■ Set task: Could you print every record below exactly as it appears?

-- start Raw data --

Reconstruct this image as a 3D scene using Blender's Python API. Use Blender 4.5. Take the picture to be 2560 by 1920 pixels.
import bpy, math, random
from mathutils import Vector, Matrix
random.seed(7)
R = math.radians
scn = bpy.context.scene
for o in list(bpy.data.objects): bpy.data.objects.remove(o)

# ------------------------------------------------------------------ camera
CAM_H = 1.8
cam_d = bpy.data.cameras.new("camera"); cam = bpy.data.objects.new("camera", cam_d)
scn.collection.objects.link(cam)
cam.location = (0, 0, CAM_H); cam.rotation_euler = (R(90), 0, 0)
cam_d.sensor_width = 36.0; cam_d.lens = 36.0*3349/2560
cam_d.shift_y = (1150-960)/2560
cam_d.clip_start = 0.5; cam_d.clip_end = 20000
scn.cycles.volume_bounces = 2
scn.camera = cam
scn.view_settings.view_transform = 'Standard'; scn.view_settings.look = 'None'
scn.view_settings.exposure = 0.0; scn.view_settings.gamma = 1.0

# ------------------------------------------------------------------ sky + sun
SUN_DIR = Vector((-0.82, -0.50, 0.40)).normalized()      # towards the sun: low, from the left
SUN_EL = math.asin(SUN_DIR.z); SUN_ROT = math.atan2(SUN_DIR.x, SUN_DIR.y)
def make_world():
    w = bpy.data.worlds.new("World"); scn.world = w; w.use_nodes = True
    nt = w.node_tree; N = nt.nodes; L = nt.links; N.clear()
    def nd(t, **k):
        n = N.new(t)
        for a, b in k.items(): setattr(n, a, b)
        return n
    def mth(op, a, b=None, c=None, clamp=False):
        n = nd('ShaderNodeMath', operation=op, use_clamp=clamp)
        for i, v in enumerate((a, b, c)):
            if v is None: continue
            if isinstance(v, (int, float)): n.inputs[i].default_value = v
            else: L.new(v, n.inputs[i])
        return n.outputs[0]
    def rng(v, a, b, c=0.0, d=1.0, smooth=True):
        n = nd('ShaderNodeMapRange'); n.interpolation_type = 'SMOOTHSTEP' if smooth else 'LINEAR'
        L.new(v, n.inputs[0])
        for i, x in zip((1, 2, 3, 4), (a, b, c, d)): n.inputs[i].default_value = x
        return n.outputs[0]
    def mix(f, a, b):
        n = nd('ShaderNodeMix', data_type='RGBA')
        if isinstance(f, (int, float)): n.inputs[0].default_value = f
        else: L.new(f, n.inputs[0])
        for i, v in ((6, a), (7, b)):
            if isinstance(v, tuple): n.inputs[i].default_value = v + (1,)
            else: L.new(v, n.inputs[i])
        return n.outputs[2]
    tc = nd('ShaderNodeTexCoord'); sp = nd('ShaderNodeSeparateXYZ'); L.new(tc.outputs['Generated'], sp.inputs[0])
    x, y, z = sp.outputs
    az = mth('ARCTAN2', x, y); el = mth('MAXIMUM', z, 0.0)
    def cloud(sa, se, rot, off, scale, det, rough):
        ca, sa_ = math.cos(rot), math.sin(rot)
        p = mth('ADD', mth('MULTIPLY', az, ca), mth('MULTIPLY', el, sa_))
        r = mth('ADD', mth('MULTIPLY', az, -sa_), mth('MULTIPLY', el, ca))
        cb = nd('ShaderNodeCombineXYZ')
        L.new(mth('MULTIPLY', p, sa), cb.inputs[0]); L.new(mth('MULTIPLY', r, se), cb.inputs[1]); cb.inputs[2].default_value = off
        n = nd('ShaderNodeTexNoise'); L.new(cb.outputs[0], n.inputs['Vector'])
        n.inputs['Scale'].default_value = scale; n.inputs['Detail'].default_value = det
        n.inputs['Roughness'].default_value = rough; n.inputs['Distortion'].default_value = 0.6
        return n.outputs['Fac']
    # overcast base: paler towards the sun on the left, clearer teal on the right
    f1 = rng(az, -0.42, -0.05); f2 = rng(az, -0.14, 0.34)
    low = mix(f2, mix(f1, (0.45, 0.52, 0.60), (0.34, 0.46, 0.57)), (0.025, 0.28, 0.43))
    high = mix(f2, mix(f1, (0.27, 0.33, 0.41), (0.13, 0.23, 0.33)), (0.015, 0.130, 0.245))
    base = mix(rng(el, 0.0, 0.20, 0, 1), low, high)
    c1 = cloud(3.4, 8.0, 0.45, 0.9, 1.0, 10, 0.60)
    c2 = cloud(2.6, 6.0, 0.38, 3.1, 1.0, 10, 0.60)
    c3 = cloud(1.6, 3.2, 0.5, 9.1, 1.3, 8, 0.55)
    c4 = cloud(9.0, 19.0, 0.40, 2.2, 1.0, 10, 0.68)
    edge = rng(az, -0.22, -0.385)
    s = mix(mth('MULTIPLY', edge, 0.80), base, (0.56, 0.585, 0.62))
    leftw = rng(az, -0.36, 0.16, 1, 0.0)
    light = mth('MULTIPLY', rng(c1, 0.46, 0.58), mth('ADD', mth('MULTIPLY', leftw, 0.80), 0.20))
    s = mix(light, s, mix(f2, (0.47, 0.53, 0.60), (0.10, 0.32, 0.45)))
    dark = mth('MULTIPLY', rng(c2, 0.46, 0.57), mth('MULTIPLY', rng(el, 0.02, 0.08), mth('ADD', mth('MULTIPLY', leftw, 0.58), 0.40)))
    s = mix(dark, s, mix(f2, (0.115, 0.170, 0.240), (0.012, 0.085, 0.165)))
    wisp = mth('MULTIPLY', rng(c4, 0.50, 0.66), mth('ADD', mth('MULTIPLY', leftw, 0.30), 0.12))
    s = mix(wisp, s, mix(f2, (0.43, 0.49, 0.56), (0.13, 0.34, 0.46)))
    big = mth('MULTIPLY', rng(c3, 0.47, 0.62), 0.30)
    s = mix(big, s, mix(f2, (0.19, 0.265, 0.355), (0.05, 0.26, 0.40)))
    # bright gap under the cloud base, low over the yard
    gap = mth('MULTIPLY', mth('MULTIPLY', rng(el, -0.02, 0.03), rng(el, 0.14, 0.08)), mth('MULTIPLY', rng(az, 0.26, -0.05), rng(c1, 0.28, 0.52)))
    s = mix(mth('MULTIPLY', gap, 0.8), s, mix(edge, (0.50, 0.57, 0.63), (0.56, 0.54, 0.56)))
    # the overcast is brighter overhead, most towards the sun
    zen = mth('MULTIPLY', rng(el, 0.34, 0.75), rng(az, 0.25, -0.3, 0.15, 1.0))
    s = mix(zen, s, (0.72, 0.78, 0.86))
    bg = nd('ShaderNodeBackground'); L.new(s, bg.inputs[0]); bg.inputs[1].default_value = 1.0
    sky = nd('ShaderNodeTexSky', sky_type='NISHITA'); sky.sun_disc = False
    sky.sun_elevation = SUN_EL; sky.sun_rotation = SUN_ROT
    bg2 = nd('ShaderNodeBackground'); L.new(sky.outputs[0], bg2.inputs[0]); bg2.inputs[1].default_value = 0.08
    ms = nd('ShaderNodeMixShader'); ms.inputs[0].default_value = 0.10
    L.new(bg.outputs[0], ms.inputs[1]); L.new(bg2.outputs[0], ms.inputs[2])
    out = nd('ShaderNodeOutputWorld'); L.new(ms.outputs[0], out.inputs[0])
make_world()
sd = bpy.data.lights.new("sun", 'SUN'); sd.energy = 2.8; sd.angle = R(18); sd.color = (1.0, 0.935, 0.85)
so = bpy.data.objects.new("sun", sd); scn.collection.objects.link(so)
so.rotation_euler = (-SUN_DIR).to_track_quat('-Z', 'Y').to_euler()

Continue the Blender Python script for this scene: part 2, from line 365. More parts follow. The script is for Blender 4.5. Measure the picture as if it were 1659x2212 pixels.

-- end Raw data --

■ Reply to the task:
Reconstruct this image as a 3D scene using Blender's Python API. Use Blender 4.5. Take the picture to be 2560 by 1920 pixels.
import bpy, math, random
from mathutils import Vector, Matrix
random.seed(7)
R = math.radians
scn = bpy.context.scene
for o in list(bpy.data.objects): bpy.data.objects.remove(o)

# ------------------------------------------------------------------ camera
CAM_H = 1.8
cam_d = bpy.data.cameras.new("camera"); cam = bpy.data.objects.new("camera", cam_d)
scn.collection.objects.link(cam)
cam.location = (0, 0, CAM_H); cam.rotation_euler = (R(90), 0, 0)
cam_d.sensor_width = 36.0; cam_d.lens = 36.0*3349/2560
cam_d.shift_y = (1150-960)/2560
cam_d.clip_start = 0.5; cam_d.clip_end = 20000
scn.cycles.volume_bounces = 2
scn.camera = cam
scn.view_settings.view_transform = 'Standard'; scn.view_settings.look = 'None'
scn.view_settings.exposure = 0.0; scn.view_settings.gamma = 1.0

# ------------------------------------------------------------------ sky + sun
SUN_DIR = Vector((-0.82, -0.50, 0.40)).normalized()      # towards the sun: low, from the left
SUN_EL = math.asin(SUN_DIR.z); SUN_ROT = math.atan2(SUN_DIR.x, SUN_DIR.y)
def make_world():
    w = bpy.data.worlds.new("World"); scn.world = w; w.use_nodes = True
    nt = w.node_tree; N = nt.nodes; L = nt.links; N.clear()
    def nd(t, **k):
        n = N.new(t)
        for a, b in k.items(): setattr(n, a, b)
        return n
    def mth(op, a, b=None, c=None, clamp=False):
        n = nd('ShaderNodeMath', operation=op, use_clamp=clamp)
        for i, v in enumerate((a, b, c)):
            if v is None: continue
            if isinstance(v, (int, float)): n.inputs[i].default_value = v
            else: L.new(v, n.inputs[i])
        return n.outputs[0]
    def rng(v, a, b, c=0.0, d=1.0, smooth=True):
        n = nd('ShaderNodeMapRange'); n.interpolation_type = 'SMOOTHSTEP' if smooth else 'LINEAR'
        L.new(v, n.inputs[0])
        for i, x in zip((1, 2, 3, 4), (a, b, c, d)): n.inputs[i].default_value = x
        return n.outputs[0]
    def mix(f, a, b):
        n = nd('ShaderNodeMix', data_type='RGBA')
        if isinstance(f, (int, float)): n.inputs[0].default_value = f
        else: L.new(f, n.inputs[0])
        for i, v in ((6, a), (7, b)):
            if isinstance(v, tuple): n.inputs[i].default_value = v + (1,)
            else: L.new(v, n.inputs[i])
        return n.outputs[2]
    tc = nd('ShaderNodeTexCoord'); sp = nd('ShaderNodeSeparateXYZ'); L.new(tc.outputs['Generated'], sp.inputs[0])
    x, y, z = sp.outputs
    az = mth('ARCTAN2', x, y); el = mth('MAXIMUM', z, 0.0)
    def cloud(sa, se, rot, off, scale, det, rough):
        ca, sa_ = math.cos(rot), math.sin(rot)
        p = mth('ADD', mth('MULTIPLY', az, ca), mth('MULTIPLY', el, sa_))
        r = mth('ADD', mth('MULTIPLY', az, -sa_), mth('MULTIPLY', el, ca))
        cb = nd('ShaderNodeCombineXYZ')
        L.new(mth('MULTIPLY', p, sa), cb.inputs[0]); L.new(mth('MULTIPLY', r, se), cb.inputs[1]); cb.inputs[2].default_value = off
        n = nd('ShaderNodeTexNoise'); L.new(cb.outputs[0], n.inputs['Vector'])
        n.inputs['Scale'].default_value = scale; n.inputs['Detail'].default_value = det
        n.inputs['Roughness'].default_value = rough; n.inputs['Distortion'].default_value = 0.6
        return n.outputs['Fac']
    # overcast base: paler towards the sun on the left, clearer teal on the right
    f1 = rng(az, -0.42, -0.05); f2 = rng(az, -0.14, 0.34)
    low = mix(f2, mix(f1, (0.45, 0.52, 0.60), (0.34, 0.46, 0.57)), (0.025, 0.28, 0.43))
    high = mix(f2, mix(f1, (0.27, 0.33, 0.41), (0.13, 0.23, 0.33)), (0.015, 0.130, 0.245))
    base = mix(rng(el, 0.0, 0.20, 0, 1), low, high)
    c1 = cloud(3.4, 8.0, 0.45, 0.9, 1.0, 10, 0.60)
    c2 = cloud(2.6, 6.0, 0.38, 3.1, 1.0, 10, 0.60)
    c3 = cloud(1.6, 3.2, 0.5, 9.1, 1.3, 8, 0.55)
    c4 = cloud(9.0, 19.0, 0.40, 2.2, 1.0, 10, 0.68)
    edge = rng(az, -0.22, -0.385)
    s = mix(mth('MULTIPLY', edge, 0.80), base, (0.56, 0.585, 0.62))
    leftw = rng(az, -0.36, 0.16, 1, 0.0)
    light = mth('MULTIPLY', rng(c1, 0.46, 0.58), mth('ADD', mth('MULTIPLY', leftw, 0.80), 0.20))
    s = mix(light, s, mix(f2, (0.47, 0.53, 0.60), (0.10, 0.32, 0.45)))
    dark = mth('MULTIPLY', rng(c2, 0.46, 0.57), mth('MULTIPLY', rng(el, 0.02, 0.08), mth('ADD', mth('MULTIPLY', leftw, 0.58), 0.40)))
    s = mix(dark, s, mix(f2, (0.115, 0.170, 0.240), (0.012, 0.085, 0.165)))
    wisp = mth('MULTIPLY', rng(c4, 0.50, 0.66), mth('ADD', mth('MULTIPLY', leftw, 0.30), 0.12))
    s = mix(wisp, s, mix(f2, (0.43, 0.49, 0.56), (0.13, 0.34, 0.46)))
    big = mth('MULTIPLY', rng(c3, 0.47, 0.62), 0.30)
    s = mix(big, s, mix(f2, (0.19, 0.265, 0.355), (0.05, 0.26, 0.40)))
    # bright gap under the cloud base, low over the yard
    gap = mth('MULTIPLY', mth('MULTIPLY', rng(el, -0.02, 0.03), rng(el, 0.14, 0.08)), mth('MULTIPLY', rng(az, 0.26, -0.05), rng(c1, 0.28, 0.52)))
    s = mix(mth('MULTIPLY', gap, 0.8), s, mix(edge, (0.50, 0.57, 0.63), (0.56, 0.54, 0.56)))
    # the overcast is brighter overhead, most towards the sun
    zen = mth('MULTIPLY', rng(el, 0.34, 0.75), rng(az, 0.25, -0.3, 0.15, 1.0))
    s = mix(zen, s, (0.72, 0.78, 0.86))
    bg = nd('ShaderNodeBackground'); L.new(s, bg.inputs[0]); bg.inputs[1].default_value = 1.0
    sky = nd('ShaderNodeTexSky', sky_type='NISHITA'); sky.sun_disc = False
    sky.sun_elevation = SUN_EL; sky.sun_rotation = SUN_ROT
    bg2 = nd('ShaderNodeBackground'); L.new(sky.outputs[0], bg2.inputs[0]); bg2.inputs[1].default_value = 0.08
    ms = nd('ShaderNodeMixShader'); ms.inputs[0].default_value = 0.10
    L.new(bg.outputs[0], ms.inputs[1]); L.new(bg2.outputs[0], ms.inputs[2])
    out = nd('ShaderNodeOutputWorld'); L.new(ms.outputs[0], out.inputs[0])
make_world()
sd = bpy.data.lights.new("sun", 'SUN'); sd.energy = 2.8; sd.angle = R(18); sd.color = (1.0, 0.935, 0.85)
so = bpy.data.objects.new("sun", sd); scn.collection.objects.link(so)
so.rotation_euler = (-SUN_DIR).to_track_quat('-Z', 'Y').to_euler()

Continue the Blender Python script for this scene: part 2, from line 365. More parts follow. The script is for Blender 4.5. Measure the picture as if it were 1659x2212 pixels.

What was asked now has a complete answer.